Cautionary Note Regarding Forward-looking Statements
     This press release contains forward-looking statements within the meaning of the federal securities laws. All statements, other than statements of historical facts, including, among others, statements regarding the anticipated merger with LSREF, Lodgian’s expectations regarding returning certain hotels to lenders, anticipated cost reductions, optional maturity extensions, property dispositions, future financial position, business strategy, projected performance and financing needs, are forward-looking statements.

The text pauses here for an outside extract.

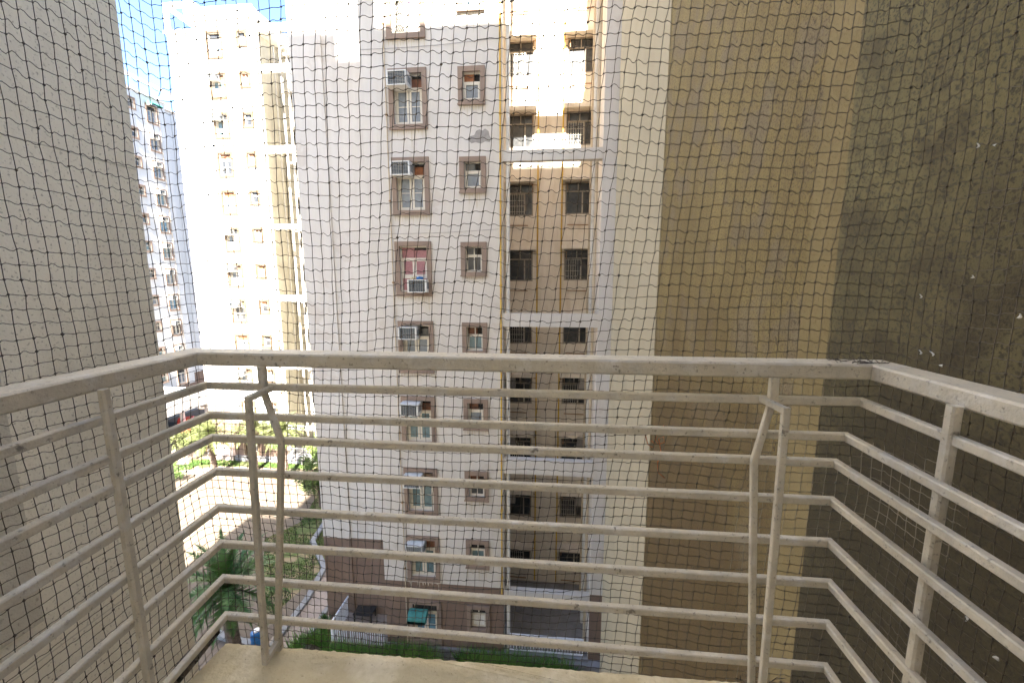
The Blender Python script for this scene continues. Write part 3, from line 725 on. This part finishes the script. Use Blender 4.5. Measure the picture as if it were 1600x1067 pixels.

Those statements include statements regarding the intent, belief or current expectations of Lodgian and members of its management team, as well as the assumptions on which such statements are based, and generally are identified by the use of words such as “may,” “will,” “seeks,” “anticipates,” “believes,” “estimates,” “expects,” “plans,” “intends,” “should” or similar expressions. Forward-looking statements are not guarantees of future performance and involve risks and uncertainties that actual results may differ materially from those contemplated by such forward-looking statements. Many of these factors are beyond Lodgian’s ability to control or predict. Such factors include, but are not limited to, any conditions imposed in connection with the merger, approval of the merger agreement by the stockholders of Lodgian, the satisfaction of various other conditions to the closing of the merger contemplated by the merger agreement, the effects of regional, national and international economic conditions, our ability to refinance or extend maturing mortgage indebtedness, competitive conditions in the lodging industry and increases in room supply, requirements of franchise agreements (including the right of franchisors to immediately terminate their respective agreements if we breach certain provisions), our ability to complete planned hotel dispositions, the ability to realize anticipated cost

 


 

reductions, the effects of unpredictable weather events such as hurricanes, the financial condition of the airline industry and its impact on air travel, the effect of self-insured claims in excess of our reserves and our ability to obtain adequate insurance at reasonable rates, and other factors discussed under Item IA (Risk Factors) in Lodgian’s Form 10-K for the year ended December 31, 2009. Lodgian assumes no duty to update these statements.
     Management believes these forward-looking statements are reasonable; however, undue reliance should not be placed on any forward-looking statements, which are based on current expectations. All written and oral forward-looking statements attributable to Lodgian or persons acting on its behalf are qualified in their entirety by these cautionary statements. Further, forward-looking statements speak only as of the date they are made, and Lodgian undertakes no obligation to update or revise forward-looking statements to reflect changed assumptions, the occurrence of unanticipated events or changes to future operating results over time unless otherwise required by law.